I recently bought shares in Ferrexpo PLC (FXPO.L). At some point in the past, Ferrexpo floated on the stock market and used the share capital raised to fund a massive expansion in its operation. Somebody or some institution bought shares in Ferrexpo at that time and contributed to the building up of that company. Then, later on, that shareholder decided they no longer wanted those shares and for whatever reason decided to sell. I'm fairly certain they made a profit out of that investment.

Then, along comes me. Shares can only be sold if there is a buyer. I buy the shares. I now own a piece of Ferrexpo. The company has gone up in value twenty percent since I bought it a month ago. I did not work towards that in any way. But, I did contribute because if I had not bought those shares, the original shareholder could not have sold. I effectively bought all the contribution that original shareholder made, as well as all the risk. I now own a stake in that company and its future. I will sell those shares when I feel I cannot gain any more value from them, but isn't that my right? I can only sell if someone else wants to buy and take on the potential opportunity and associated risk.

To me, this is about seeing an opportunity and taking advantage of it. I have speculated in the past, and don't commit myself to never speculating in the future but I do intend to gain experience and knowledge and become better at seeing opportunities and avoiding danger.

What I have just written has very much been influenced by this debate. There was a time when I was a child when I understood the stock market to be about investing to get dividends and while that still happens, it seems to do so much less as many companies return value to their shareholders by increasing the value of the company and hopefully as a result, the value of the shares.

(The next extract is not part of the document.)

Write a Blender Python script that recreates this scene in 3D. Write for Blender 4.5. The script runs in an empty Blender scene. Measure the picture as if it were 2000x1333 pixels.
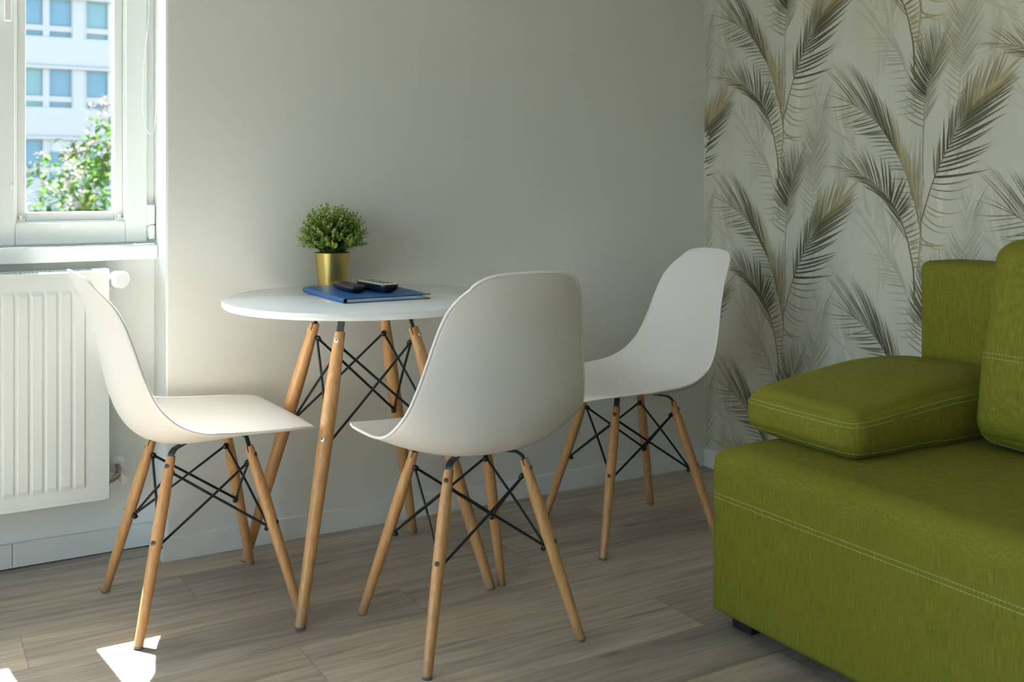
import bpy, bmesh, math, random
from mathutils import Vector, Matrix, noise
R = math.radians
PI = math.pi
scene = bpy.context.scene
col = scene.collection

# ------------------------------------------------------------------ camera, light, exposure
AL = 0.5328                      # heading of the camera from the back wall's normal
cd = bpy.data.cameras.new('camera')
cam = bpy.data.objects.new('camera', cd); col.objects.link(cam)
cam.location = (0, 0, 1.012)
cam.rotation_euler = (PI/2, 0, -AL)
cd.sensor_width = 36; cd.lens = 36.96
cd.shift_y = -(666.5-355.4)/2000
cd.clip_end = 300
cd.dof.use_dof = True; cd.dof.focus_distance = 2.65; cd.dof.aperture_fstop = 4.8
scene.camera = cam

world = bpy.data.worlds.new('sky'); scene.world = world
world.use_nodes = True
wn = world.node_tree.nodes; wl = world.node_tree.links
wn.clear()
wo = wn.new('ShaderNodeOutputWorld'); wb = wn.new('ShaderNodeBackground')
sk = wn.new('ShaderNodeTexSky'); sk.sky_type = 'NISHITA'
sk.sun_disc = False; sk.sun_elevation = R(57); sk.sun_rotation = R(0); sk.altitude = 200
sk.dust_density = 2.0
tn = wn.new('ShaderNodeMix'); tn.data_type = 'RGBA'; tn.blend_type = 'MULTIPLY'; tn.inputs[0].default_value = 1
tn.inputs[7].default_value = (1.0, 1.0, .95, 1)
wl.new(sk.outputs[0], tn.inputs[6]); wl.new(tn.outputs[2], wb.inputs[0]); wl.new(wb.outputs[0], wo.inputs[0])
wb.inputs[1].default_value = 0.42

sd = bpy.data.lights.new('sun', 'SUN'); sun = bpy.data.objects.new('sun', sd); col.objects.link(sun)
sd.energy = 17; sd.angle = R(0.6); sd.color = (1, .97, .93)
sun.rotation_euler = Vector((0.078, -0.648, -1.0)).to_track_quat('-Z', 'Y').to_euler()

scene.view_settings.view_transform = 'Standard'
scene.view_settings.look = 'None'
scene.view_settings.gamma = 1
scene.view_settings.use_curve_mapping = False
scene.view_settings.exposure = 2.0

# ------------------------------------------------------------------ materials
def mat(name, color=(.8, .8, .8), rough=.5, metal=0, **kw):
    m = bpy.data.materials.new(name); m.use_nodes = True
    b = m.node_tree.nodes['Principled BSDF']
    b.inputs['Base Color'].default_value = (*color, 1)
    b.inputs['Roughness'].default_value = rough
    b.inputs['Metallic'].default_value = metal
    for k, v in kw.items():
        b.inputs[k.replace('_', ' ')].default_value = v
    return m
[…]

I am very open to suggestions for how to better invest my money. Is there another way I can get 20 percent return annually?


  1. Hi Mark,

    The way you describe speculating, it doesn't affect Ferrexpo - it's basically a bet between you and the buyer and/or seller of the shares. If you buy, then you're betting the value will go up, they're betting it will go down and vice versa - one of you wins, one of you loses. Of course, they may not be speculating, they may be investing for the longer term, or getting out of a long term investment, but you're still trying to outdo another investor or speculator (you don't know which) in order to make money.

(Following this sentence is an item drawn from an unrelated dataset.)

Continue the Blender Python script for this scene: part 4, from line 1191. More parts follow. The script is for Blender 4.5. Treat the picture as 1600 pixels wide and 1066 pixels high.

    Unfortunately though, it does affect Ferrexpo I think, because it increases instability in the market. If it looks like they're going to do well, then speculators (especially) will buy and the share price will be inflated as demand rises. If it looks like they're going to do badly, speculators want to get out and the price crashes. I'm a bit hazy on the next bit, but I know that really low share prices are bad for business. I guess it makes it harder to raise money by selling more shares and also leads to a decrease in market confidence making it generally harder for Ferrexpo to raise capital. Of course investment, as well as speculation, also affects market stability, but not I think, to the same extent. Speculators are always trying to second-guess the markets, which means that small changes in the market (perceived or actual) are amplified, sometimes with dangerous consequences for businesses.

    Is there another way you can get 20 percent annual return? Personally I think 20%, consistently is pretty ambitions. You could try starting your own business, or investing in high risk startups. The problem is, as I think you've already pointed out, that to get high returns you have to take high risks and these can often backfire on you! If you want a 20% return, you might have to risk a 50% loss to get there!

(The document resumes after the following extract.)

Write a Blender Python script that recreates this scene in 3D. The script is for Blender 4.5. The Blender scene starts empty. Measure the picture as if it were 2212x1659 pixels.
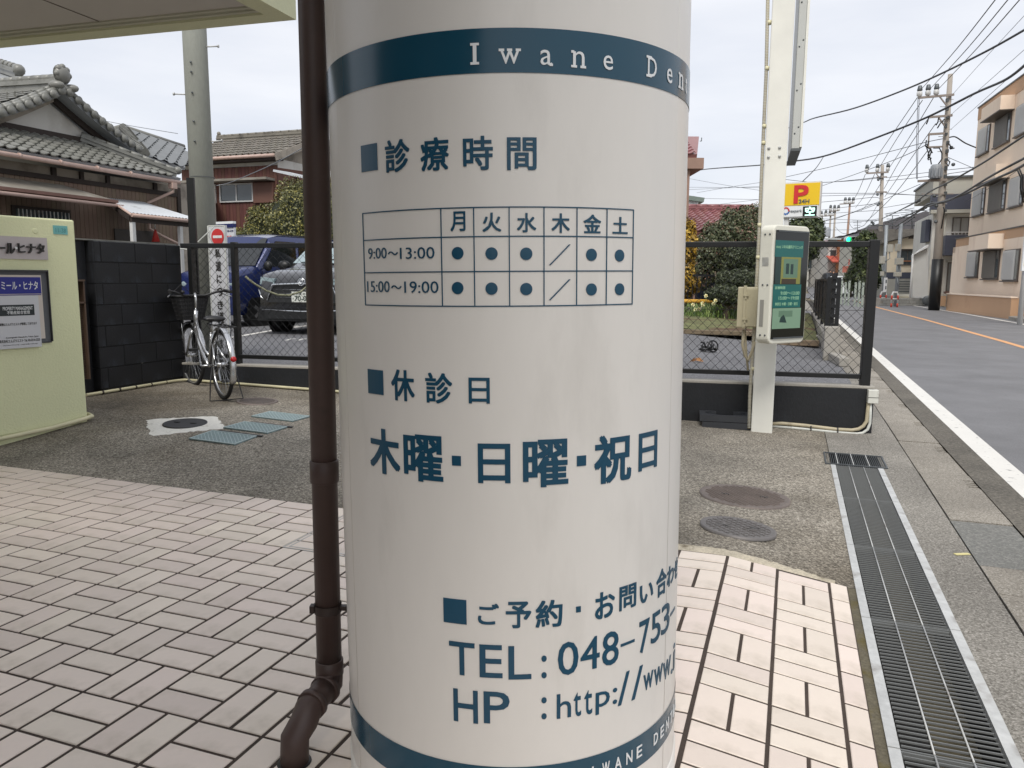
import bpy, bmesh, math, random
import numpy as np
from mathutils import Vector, Matrix
sin, cos, pi, rad = math.sin, math.cos, math.pi, math.radians
RNG = random.Random(7)
SC = bpy.context.scene
COL = SC.collection

# ------------------------------------------------------------------ camera
EYE = 1.32
PITCH = rad(7.8)
ROLL = 0.0073
FPX, CX, CY = 1661.0, 1106.0, 829.5
cam_d = bpy.data.cameras.new('camera')
cam_d.sensor_width = 36.0
cam_d.lens = 36.0 * FPX / 2212.0
cam_d.clip_start = 0.05
cam_d.clip_end = 3000
cam = bpy.data.objects.new('camera', cam_d)
COL.objects.link(cam)
M = Matrix.Rotation(pi/2 - PITCH, 4, 'X') @ Matrix.Rotation(ROLL, 4, 'Z')
cam.matrix_world = Matrix.Translation((0, 0, EYE)) @ M
SC.camera = cam

# ------------------------------------------------------------------ light
SUN_EL, SUN_AZ = rad(52), rad(192)          # azimuth from +Y towards +X
world = bpy.data.worlds.new('World')
SC.world = world
world.use_nodes = True
wn, wl = world.node_tree.nodes, world.node_tree.links
wn.clear()
w_out = wn.new('ShaderNodeOutputWorld')
w_bg = wn.new('ShaderNodeBackground'); w_bg.inputs['Strength'].default_value = 0.1
w_sky = wn.new('ShaderNodeTexSky'); w_sky.sky_type = 'NISHITA'; w_sky.sun_disc = False
w_sky.sun_elevation = SUN_EL; w_sky.sun_rotation = SUN_AZ
w_tc = wn.new('ShaderNodeTexCoord')
w_map = wn.new('ShaderNodeMapping'); w_map.inputs['Scale'].default_value = (1.0, 0.9, 4.5); w_map.inputs['Rotation'].default_value = (0.12, -0.1, 0.5)
w_n = wn.new('ShaderNodeTexNoise'); w_n.inputs['Scale'].default_value = 2.6; w_n.inputs['Detail'].default_value = 6; w_n.inputs['Roughness'].default_value = 0.5
w_r = wn.new('ShaderNodeValToRGB')
w_r.color_ramp.elements[0].position = 0.32; w_r.color_ramp.elements[0].color = (5.6, 5.85, 6.45, 1)
w_r.color_ramp.elements[1].position = 0.70; w_r.color_ramp.elements[1].color = (7.2, 7.25, 7.5, 1)
w_mix = wn.new('ShaderNodeMixRGB'); w_mix.inputs['Fac'].default_value = 0.9
wl.new(w_tc.outputs['Generated'], w_map.inputs['Vector']); wl.new(w_map.outputs['Vector'], w_n.inputs['Vector'])
wl.new(w_n.outputs['Fac'], w_r.inputs['Fac'])
wl.new(w_sky.outputs['Color'], w_mix.inputs['Color1']); wl.new(w_r.outputs['Color'], w_mix.inputs['Color2'])
wl.new(w_mix.outputs['Color'], w_bg.inputs['Color']); wl.new(w_bg.outputs['Background'], w_out.inputs['Surface'])
sun_d = bpy.data.lights.new('sun', 'SUN'); sun_d.energy = 1.9; sun_d.angle = rad(25); sun_d.color = (1.0, 0.96, 0.9)
sun = bpy.data.objects.new('sun', sun_d); COL.objects.link(sun)
sun.rotation_euler = (pi/2 - SUN_EL, 0, pi - SUN_AZ)
SC.view_settings.view_transform = 'Standard'; SC.view_settings.look = 'None'
SC.view_settings.exposure = 0.5; SC.view_settings.gamma = 1.0; SC.view_settings.use_curve_mapping = False
SC.cycles.max_bounces = 8; SC.cycles.diffuse_bounces = 4; SC.cycles.use_denoising = True

# ------------------------------------------------------------------ geometry of the view
def rayd(px, py):
    """world direction (forward y = any) of a point of the photograph (2212 x 1659 grid)"""
    u, v = (px-CX)/FPX, (CY-py)/FPX
    c, s = cos(ROLL), sin(ROLL)
    u, v = u*c - v*s, u*s + v*c
    return Vector((u, cos(PITCH) + v*sin(PITCH), v*cos(PITCH) - sin(PITCH)))
CAM = Vector((0, 0, EYE))
def at(px, py, y):
    d = rayd(px, py); return CAM + d*(y/d.y)
def gz(px, py, z):
    d = rayd(px, py); return CAM + d*((z-EYE)/d.z)
RA = rad(19.9); RS, RC = sin(RA), cos(RA)
def W(s, t, z=0.0):                 # road frame: s to the right of it, t along it
    return Vector((RC*s + RS*t, -RS*s + RC*t, z))
def ST(p):
    return (RC*p.x - RS*p.y, RS*p.x + RC*p.y)
def zt(s):                          # the tiled floor: level, then a ramp down to the drain
    return 0.075 if s < -.22 else max(0.0, 0.075*(1-(s+.22)/.51))
def yz(s, t=9.0):                   # the yard beyond it rises gently away from the street
    k = min(1.0, max(0.0, (t-3.5)/1.4)); k = k*k*(3-2*k)
    return zt(s)*(1-k) + k*max(0.0, 0.034*(0.32-max(s, -9)))
def G(px, py):                      # pixel -> point on the yard surface
    z = 0.0
    for _ in range(25):
        p = gz(px, py, z); z = .5*z + .5*(yz(*ST(p)) if ST(p)[1] > 3.5 else zt(ST(p)[0]))
    return gz(px, py, z)
def crop(x0, y0, k): return lambda x, y: ((x/k+x0)/1.8228, (y/k+y0)/1.8228)
class Fr:
    """vertical (or tilted) plane frame: a along ex, b along ey, c along the normal"""
    def __init__(s, o, ex, ey=(0, 0, 1)):
        s.o = Vector(o); s.x = Vector(ex).normalized(); s.y = Vector(ey).normalized(); s.n = s.x.cross(s.y).normalized()
    def p(s, a, b, c=0.0): return s.o + s.x*a + s.y*b + s.n*c
    def px(s, px, py, c=0.0):
        d = rayd(px, py); o = s.o + s.n*c
        k = (o-CAM).dot(s.n)/d.dot(s.n); q = CAM + d*k - o
        return (q.dot(s.x), q.dot(s.y))

# ------------------------------------------------------------------ mesh builder
class MB:
    def __init__(s): s.v, s.f, s.sm = [], [], []
    def add(s, vs, fs, smooth=False):
        n = len(s.v); s.v += [tuple(q) for q in vs]
        s.f += [tuple(i+n for i in f) for f in fs]; s.sm += [smooth]*len(fs); return s
    def hexa(s, p):                # 8 points: bottom ring 0-3, top ring 4-7
        return s.add(p, [(3,2,1,0), (4,5,6,7), (0,1,5,4), (1,2,6,5), (2,3,7,6), (3,0,4,7)])
    def box(s, c, d, rz=0.0):
        x, y, z = d[0]/2, d[1]/2, d[2]/2; cc, ss = cos(rz), sin(rz)
        r = [(-x,-y), (x,-y), (x,y), (-x,y)]
        r = [(c[0]+a*cc-b*ss, c[1]+a*ss+b*cc) for a, b in r]
        return s.hexa([(a, b, c[2]-z) for a, b in r] + [(a, b, c[2]+z) for a, b in r])
    def fbox(s, F, a0, a1, b0, b1, c0, c1):
        a0, a1 = min(a0, a1), max(a0, a1); b0, b1 = min(b0, b1), max(b0, b1); c0, c1 = min(c0, c1), max(c0, c1)
        q = [(a0,b0), (a1,b0), (a1,b1), (a0,b1)]
        return s.hexa([F.p(a, b, c0) for a, b in q] + [F.p(a, b, c1) for a, b in q])
    def fpoly(s, F, pts, c0, c1):
        ar = sum(pts[i][0]*pts[(i+1) % len(pts)][1] - pts[(i+1) % len(pts)][0]*pts[i][1] for i in range(len(pts)))
        if ar < 0: pts = pts[::-1]
        n = len(pts)
        vs = [F.p(a, b, c0) for a, b in pts] + [F.p(a, b, c1) for a, b in pts]
        fs = [tuple(range(n-1, -1, -1)), tuple(range(n, 2*n))] + [(i, (i+1) % n, n+(i+1) % n, n+i) for i in range(n)]
        return s.add(vs, fs)
    def bar(s, p, q, w, h, up=(0, 0, 1)):   # rectangular bar from p to q, w across, h along up
        p, q = Vector(p), Vector(q); d = (q-p).normalized(); u = Vector(up); r = d.cross(u)
        if r.length < 1e-4: r = d.cross(Vector((1, 0, 0)))
        r.normalize(); u = r.cross(d).normalized(); r = r*w/2; u = u*h/2
        return s.hexa([p-r-u, p+r-u, q+r-u, q-r-u, p-r+u, p+r+u, q+r+u, q-r+u])
    def tube(s, pts, r, n=8, cap=True, smooth=True):
        P = [Vector(q) for q in pts]; m = len(P); rr = r if isinstance(r, (list, tuple)) else [r]*m
        vs, prev = [], None
        for i, c in enumerate(P):
            d = (P[min(i+1, m-1)] - P[max(i-1, 0)]).normalized()
            if prev is None:
                a = Vector((0, 0, 1)) if abs(d.z) < .9 else Vector((1, 0, 0)); x = d.cross(a).normalized()
            else:
                x = (prev - d*prev.dot(d)); x = x.normalized() if x.length > 1e-5 else d.orthogonal().normalized()
            prev = x; y = d.cross(x)
            vs += [c + (x*cos(2*pi*k/n) + y*sin(2*pi*k/n))*rr[i] for k in range(n)]
        fs = [(i*n+k, i*n+(k+1) % n, (i+1)*n+(k+1) % n, (i+1)*n+k) for i in range(m-1) for k in range(n)]
        s.add(vs, fs, smooth)
        if cap:
            b = len(s.v)-m*n
            s.f += [tuple(b+k for k in range(n-1, -1, -1)), tuple(b+(m-1)*n+k for k in range(n))]; s.sm += [False]*2
        return s
    def lathe(s, prof, c, ax=(0, 0, 1), n=24, smooth=True):  # prof: (radius, height)
        ax = Vector(ax).normalized(); x = ax.orthogonal().normalized(); y = ax.cross(x); c = Vector(c)
        vs = [c + ax*h + (x*cos(2*pi*k/n)+y*sin(2*pi*k/n))*max(r, 1e-5) for r, h in prof for k in range(n)]
        fs = [(i*n+k, i*n+(k+1) % n, (i+1)*n+(k+1) % n, (i+1)*n+k) for i in range(len(prof)-1) for k in range(n)]
        return s.add(vs, fs, smooth)
    def torus(s, c, ax, R, r, n=32, m=8):
        ax = Vector(ax).normalized(); x = ax.orthogonal().normalized(); y = ax.cross(x); c = Vector(c); vs = []
        for i in range(n):
            d = x*cos(2*pi*i/n)+y*sin(2*pi*i/n)
            vs += [c + d*(R+r*cos(2*pi*j/m)) + ax*(r*sin(2*pi*j/m)) for j in range(m)]
        fs = [(i*m+j, i*m+(j+1) % m, ((i+1) % n)*m+(j+1) % m, ((i+1) % n)*m+j) for i in range(n) for j in range(m)]
        return s.add(vs, fs, True)
    def ball(s, c, r, n=10, m=6):
        r = r if isinstance(r, (tuple, list)) else (r, r, r); vs = []
        for j in range(m+1):
            th = pi*j/m
            vs += [(c[0]+r[0]*sin(th)*cos(2*pi*i/n), c[1]+r[1]*sin(th)*sin(2*pi*i/n), c[2]+r[2]*cos(th)) for i in range(n)]
        fs = [(j*n+i, (j+1)*n+i, (j+1)*n+(i+1) % n, j*n+(i+1) % n) for j in range(m) for i in range(n)]
        return s.add(vs, fs, True)
    def mesh(s, name, off=None):
        me = bpy.data.meshes.new(name)
        vs = s.v if off is None else [(a-off[0], b-off[1], c-off[2]) for a, b, c in s.v]
        me.from_pydata(vs, [], s.f)
        if any(s.sm): me.polygons.foreach_set('use_smooth', s.sm)
        me.validate(); me.update()
        return me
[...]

    In terms of my own retirement, the best I've been able to come up with so far is a regular pension. Pension funds - as I understand it - tend to invest for the longer term. I've chosen an "ethical" pension fund with Friends Provident. It has its drawbacks though. I'm not convinced that it's always as ethical as I'd like it to be and to be honest, the rate of return so far has been really poor. The main thing in its favour has been the fact that the government allows you to reclaim tax on pension contributions, so that alone means that I make a profit - unless it does REALLY badly!

  2. Regarding risk, there will always be a certain amount. It can never be totally eradicated. But it can be kept to a minimum. My investment strategy is very much based on a verse from Ecclesiastes,

    "Give a portion to seven, and also to eight, for thou knowest not what evil shall be upon the earth."

    So I have decided to have no fewer than 7 or 8 stocks at any one time. This will reduce the impact of a wrong decision or two, but still allows for decent gains. Of course fees are an issue, but it would seem this structure is the lesser of two evils, besides, I am planning on holding my present stocks for at least a year, all of which I consider to high upside/low downside investments for at least the medium term.

    Warren Buffet said, you should avoid over activity on the Stock Market. "If you go changing you portfolio around all the time, your Broker will get rich while you get poor"

    Benjamin Graham pointed out the difference between speculation and investing. "investing is buying a security with safety of principle and with an adequate return." This is called "value investing". He taught that when you look to buy shares, you should treat it as if you are going to the supermarket: you are looking for value, you are looking for good buys, good deals at a good price... I tend generally to look for a good Price to Book ration, and a low Price to Earnings ratio, although to be honest some stocks in my present portfolio would not reflect that on the face of it. For example I bought 3 oil stocks recently, trading above their Book Value, but seem good companies and are increasing assets and producion (production=revenue, which should translate into profit especially given the present favourable oil price).

    My present portfolio consists of...

    Barclays BARC
    Enquest Plc ENQ
    Global Energy Development GED
    Goldenport Holdings GPRT
    Hellenic Carriers HCL
    Heritage Oil HOIL
    Valiant Petroleum VPP
    Xcite Energy XEL

    I have a little in

    I can only afford the commission on so many because Halifax only charge 150p per purchase on the Sharebuilder a/c.

    My holdings is valued at a little over £2200, that is 32.22% profit, about 40% up from my valuation 6 months ago following a terrible start to my investment career.

  3. Aidan, may you continue to prosper!

    I'm currently holding:
    Caza Oil & Gas CAZA.L
    Anglo Asian Mining AAZ.L

    and a few shares each in

    Berkeley Mineral Res BMR.L
    GoldStone Resources GRL.L
    Range Resources Ltd RRL.L

    to remind me of previous investing mistakes!